Mayor criticizes gun-crime prosecution

In the wake of last weekend's shooting death of a Baltimore police officer, Mayor Martin O'Malley questioned yesterday U.S. Attorney Thomas M. DiBiagio's commitment to prosecuting city gun crimes.

O'Malley has long criticized DiBiagio, saying he should try more gun cases in the federal system, where juries tend to be tougher on crime and prisons do not offer parole. The mayor renewed those complaints yesterday when asked at a news conference whether breakdowns in the criminal justice system put officers such as Brian D. Winder at risk.

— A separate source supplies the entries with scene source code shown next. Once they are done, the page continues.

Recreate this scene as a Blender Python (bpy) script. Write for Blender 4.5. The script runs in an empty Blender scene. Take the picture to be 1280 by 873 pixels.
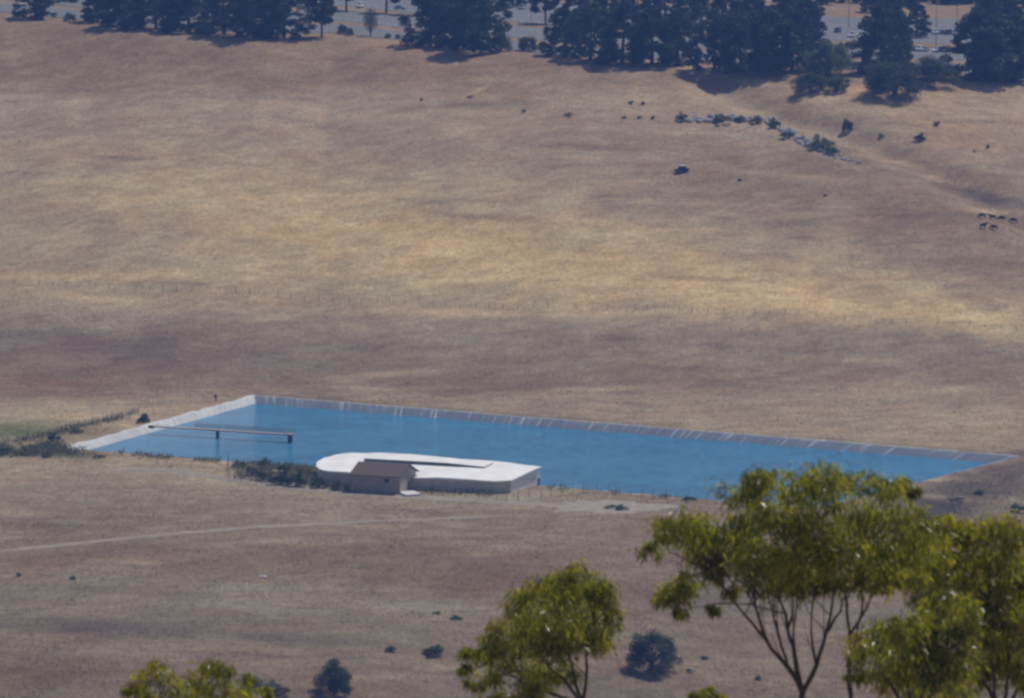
import bpy, math, random
import numpy as np

rng = np.random.default_rng(7)
random.seed(7)
S = bpy.context.scene
COL = S.collection

# ------------------------------------------------------------------ camera
FPX = 7000.0                       # focal length in pixels of the 1280 px wide photograph
PITCH = math.radians(7.5)
H = 211.7
CAM = np.array([0.0, 0.0, H])
FWD = np.array([0, math.cos(PITCH), -math.sin(PITCH)])
UP = np.array([0, math.sin(PITCH), math.cos(PITCH)])
RIGHT = np.array([1.0, 0, 0])
SUN_AZ, SUN_EL = math.radians(41), math.radians(55)

cam = bpy.data.cameras.new('camera')
co = bpy.data.objects.new('camera', cam)
COL.objects.link(co)
co.location = CAM
co.rotation_euler = (math.pi / 2 - PITCH, 0, 0)
cam.sensor_width = 36
cam.lens = 36 * FPX / 1280
cam.clip_start = 1
cam.clip_end = 8000
cam.dof.use_dof = True
cam.dof.focus_distance = 1450
cam.dof.aperture_fstop = 2.9
S.camera = co


def ray(px, py):
    d = FWD + RIGHT * ((px - 640) / FPX) - UP * ((py - 436.5) / FPX)
    return d


def proj(P):
    r = P - CAM
    dep = r @ FWD
    return 640 + FPX * r[..., 0] / dep, 436.5 - FPX * (r @ UP) / dep


def at_z(px, py, z):
    d = ray(px, py)
    t = (z - H) / d[2]
    return CAM + d * t


def at_dist(px, py, D):
    d = ray(px, py)
    return CAM + d * (D / d[1])


# ------------------------------------------------------------------ noise
def _hash(ix, iy, s):
    h = (ix.astype(np.int64) * 374761393 + iy.astype(np.int64) * 668265263 + s * 974634777) & 0x7fffffff
    h = ((h ^ (h >> 13)) * 1274126177) & 0x7fffffff
    return ((h ^ (h >> 16)) & 0xffff) / 65535.0


def vnoise(x, y, s=0):
    x = np.asarray(x, float); y = np.asarray(y, float)
    ix = np.floor(x); iy = np.floor(y)
    fx = x - ix; fy = y - iy
    fx = fx * fx * (3 - 2 * fx); fy = fy * fy * (3 - 2 * fy)
    a = _hash(ix, iy, s); b = _hash(ix + 1, iy, s); c = _hash(ix, iy + 1, s); d = _hash(ix + 1, iy + 1, s)
    return (a * (1 - fx) + b * fx) * (1 - fy) + (c * (1 - fx) + d * fx) * fy


def fbm(x, y, s=0, o=4):
    v = 0; a = .5
    for i in range(o):
        v = v + a * vnoise(x, y, s + i); x = x * 2.03; y = y * 2.03; a *= .5
    return v / (1 - .5 ** o)


# ------------------------------------------------------------------ terrain
def lot_z(x, y):
    return 68.5 - 6.5 * x / 180 + .004 * (y - 1850)


EDGE = [(-500, 10), (-200, 12), (0, 22), (60, 28), (110, 34), (200, 42), (330, 50), (420, 48), (515, 60), (620, 68), (700, 77),
        (800, 82), (870, 84), (960, 88), (1030, 93), (1100, 98), (1180, 100), (1280, 101), (1500, 112), (1800, 120)]


def on_lot(px, py, dz=0.0):
    d = ray(px, py)
    # plane z = c + ax*x + ay*y
    ax, ay = -6.5 / 180, .004
    c = 68.5 - .004 * 1850 + dz
    t = (c - H) / (d[2] - ax * d[0] - ay * d[1])
    return CAM + d * t


_ep = np.array([on_lot(*e) for e in EDGE])
EX, EY = _ep[:, 0], _ep[:, 1]

A = at_z(80, 562, 0)[:2]; B = at_z(318, 496.5, 0)[:2]; Cc = at_z(1271, 572.5, 0)[:2]; D = at_z(1022, 637, 0)[:2]
QUAD = [A, D, Cc, B]               # counter-clockwise


def edge_d(x, y, p, q):
    e = (q - p) / np.linalg.norm(q - p)
    n = np.array([e[1], -e[0]])
    return (x - p[0]) * n[0] + (y - p[1]) * n[1]


def pond_d(x, y):
    d = None
    for i in range(4):
        v = edge_d(x, y, QUAD[i], QUAD[(i + 1) % 4])
        d = v if d is None else np.maximum(d, v)
    return d


def smax(a, b, k): return .5 * (a + b + np.sqrt((a - b) ** 2 + k * k))
def smin(a, b, k): return .5 * (a + b - np.sqrt((a - b) ** 2 + k * k))
def sstep(a, b, x):
    t = np.clip((x - a) / (b - a), 0, 1); return t * t * (3 - 2 * t)


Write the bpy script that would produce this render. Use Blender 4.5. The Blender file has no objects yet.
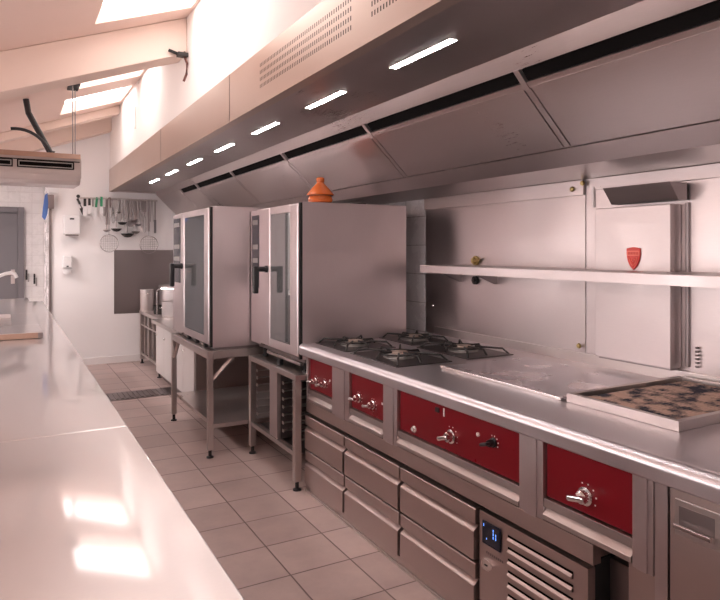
import bpy, bmesh, math, random
from mathutils import Vector, Matrix
random.seed(7)
PI = math.pi
S = bpy.context.scene
C = S.collection

# ---------------------------------------------------------------- camera
F = 633.0
YAW = math.atan((360 - 8) / F)
cd = bpy.data.cameras.new('camera')
cam = bpy.data.objects.new('camera', cd); C.objects.link(cam)
cam.location = (0, 0, 1.475)
cam.rotation_euler = (PI / 2, 0, -YAW)
cd.sensor_width = 36; cd.lens = F / 720 * 36
cd.shift_y = -50 / 720
cd.clip_start = 0.02
S.camera = cam
# ---------------------------------------------------------------- world, light, exposure
S.view_settings.view_transform = 'Standard'
S.view_settings.look = 'None'
S.view_settings.gamma = 1
S.view_settings.exposure = 0.08
S.view_settings.use_curve_mapping = False
w = bpy.data.worlds.new('world'); S.world = w; w.use_nodes = True
w.node_tree.nodes['Background'].inputs[0].default_value = (0.75, 0.85, 1, 1)
w.node_tree.nodes['Background'].inputs[1].default_value = 0.5
SKY = 4.6         # brightness of the skylight panes
STRIP = 60.0       # brightness of the strip lamps in the hood
ROOM = 27.0        # brightness of the fill lamps added out of view
FILL_WINDOW = 4.0       # brightness of the window-shaped panes added on the left for fill

# ---------------------------------------------------------------- materials
MATS = {}
def nodes(name):
    m = bpy.data.materials.new(name); m.use_nodes = True; MATS[name] = m
    return m, m.node_tree, m.node_tree.nodes['Principled BSDF']
def N(t, kind, **kw):
    n = t.nodes.new(kind)
    for k, v in kw.items():
        setattr(n, k, v)
    return n
def plain(name, col, rough=.5, metal=0.0, spec=.5, emit=None, estr=0, coat=0, trans=0, alpha=1):
    m, t, b = nodes(name)
    b.inputs['Base Color'].default_value = (*col, 1)
    b.inputs['Roughness'].default_value = rough
    b.inputs['Metallic'].default_value = metal
    b.inputs['Specular IOR Level'].default_value = spec
    b.inputs['Coat Weight'].default_value = coat
    b.inputs['Transmission Weight'].default_value = trans
    if emit:
        b.inputs['Emission Color'].default_value = (*emit, 1)
        b.inputs['Emission Strength'].default_value = estr
    # a faint wear so that no surface is perfectly even
    if not emit and not trans:
        tc = N(t, 'ShaderNodeTexCoord'); no = N(t, 'ShaderNodeTexNoise')
        no.inputs['Scale'].default_value = 9; no.inputs['Detail'].default_value = 4
        t.links.new(tc.outputs['Object'], no.inputs['Vector'])
        mr = N(t, 'ShaderNodeMapRange')
        mr.inputs[3].default_value = max(.02, rough - .07); mr.inputs[4].default_value = min(1, rough + .07)
        t.links.new(no.outputs['Fac'], mr.inputs[0]); t.links.new(mr.outputs[0], b.inputs['Roughness'])
    return m
def steel(name, col=(.60, .545, .53), rough=.30, stretch=(60, 3, 60), var=.10, bump=.04, smudge=1.0, big=3.0, scratch=0):
    """brushed stainless steel: fine stretched grain + broad smudges"""
    m, t, b = nodes(name)
    b.inputs['Metallic'].default_value = 1
    tc = N(t, 'ShaderNodeTexCoord')
    geo = N(t, 'ShaderNodeNewGeometry')
    mp = N(t, 'ShaderNodeMapping'); mp.inputs['Scale'].default_value = stretch
    t.links.new(geo.outputs['Position'], mp.inputs['Vector'])
    g = N(t, 'ShaderNodeTexNoise'); g.inputs['Scale'].default_value = 6; g.inputs['Detail'].default_value = 5
    t.links.new(mp.outputs['Vector'], g.inputs['Vector'])
    s = N(t, 'ShaderNodeTexNoise'); s.inputs['Scale'].default_value = big; s.inputs['Detail'].default_value = 2
    s.inputs['Roughness'].default_value = .45
    t.links.new(geo.outputs['Position'], s.inputs['Vector'])
    mr = N(t, 'ShaderNodeMapRange'); mr.inputs[1].default_value = .2; mr.inputs[2].default_value = .8
    mr.inputs[3].default_value = rough - var; mr.inputs[4].default_value = rough + var
    t.links.new(s.outputs['Fac'], mr.inputs[0])
    ad = N(t, 'ShaderNodeMath', operation='MULTIPLY_ADD'); ad.inputs[1].default_value = .10
    t.links.new(g.outputs['Fac'], ad.inputs[0]); t.links.new(mr.outputs[0], ad.inputs[2])
    t.links.new(ad.outputs[0], b.inputs['Roughness'])
    cr = N(t, 'ShaderNodeMixRGB'); cr.inputs[1].default_value = (*[c * .90 for c in col], 1)
    cr.inputs[2].default_value = (*[min(1, c * 1.07) for c in col], 1)
    m2 = N(t, 'ShaderNodeMath', operation='MULTIPLY_ADD'); m2.inputs[1].default_value = .5
    t.links.new(g.outputs['Fac'], m2.inputs[0])
    h2 = N(t, 'ShaderNodeMath', operation='MULTIPLY'); h2.inputs[1].default_value = .5
    t.links.new(s.outputs['Fac'], h2.inputs[0]); t.links.new(h2.outputs[0], m2.inputs[2])
    t.links.new(m2.outputs[0], cr.inputs[0]); t.links.new(cr.outputs[0], b.inputs['Base Color'])
    bp = N(t, 'ShaderNodeBump'); bp.inputs['Strength'].default_value = bump * .3; bp.inputs['Distance'].default_value = .01
    if scratch:
        v = N(t, 'ShaderNodeTexNoise'); v.inputs['Scale'].default_value = 40; v.inputs['Detail'].default_value = 3
        v.inputs['Distortion'].default_value = 2.0
        t.links.new(geo.outputs['Position'], v.inputs['Vector'])
        mx = N(t, 'ShaderNodeMath', operation='ADD')
        t.links.new(g.outputs['Fac'], mx.inputs[0]); t.links.new(v.outputs['Fac'], mx.inputs[1])
        t.links.new(mx.outputs[0], bp.inputs['Height'])
    else:
        t.links.new(g.outputs['Fac'], bp.inputs['Height'])
    if bump: t.links.new(bp.outputs[0], b.inputs['Normal'])
    return m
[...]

"The fact is, we would not lead the nation in the rate of reduction of violent crime were it not for that officer and the 3,000 others like him," O'Malley said. "I just wish all of us would support them more. They put themselves in harm's way every single night, on every single stop. And for the federal government to be doing half as many federal gun prosecutions as they did last year I think is really indefensible."

"The U.S. attorney's office can and should play a larger role."


Winder was shot Saturday inside G&G; Village Liquors in the 4600 block of Edmondson Ave. The two suspects - Jermaine A. Gaines, 31, who was arrested; and Charles Bennett, 33, who apparently committed suicide as police closed in Wednesday - were on the street despite extensive criminal records, including felony convictions.

DiBiagio's office has prosecuted 60 Baltimore gun cases this year, O'Malley said. As of this time last year, the number was 120, he said.

DiBiagio's office did not return phone calls seeking comment.

A week ago, DiBiagio, Police Commissioner Kevin P. Clark and State's Attorney Patricia C. Jessamy spoke about their positive working relationship in combating drug crime in Baltimore as they held a news conference announcing the federal indictments of members of the violent North Avenue Boys gang.

Clark, an O'Malley appointee, praised state and federal prosecutors at the time.

"I'm happy these cases are being looked at," Clark said. "I'm satisfied that something is being done about the guns."

Asked at last week's news conference about the decline in federal gun prosecutions this year, the officials said the number was unusually high last year. They also said city police, city prosecutors and federal prosecutors work together to determine whether local or federal authorities should take a case.

"There are professional decisions made at the trench level in terms of prosecution," DiBiagio said at the time.


Jessamy said, "Decisions of state vs. federal prosecution are weighed carefully every day. We remain vigilant partners."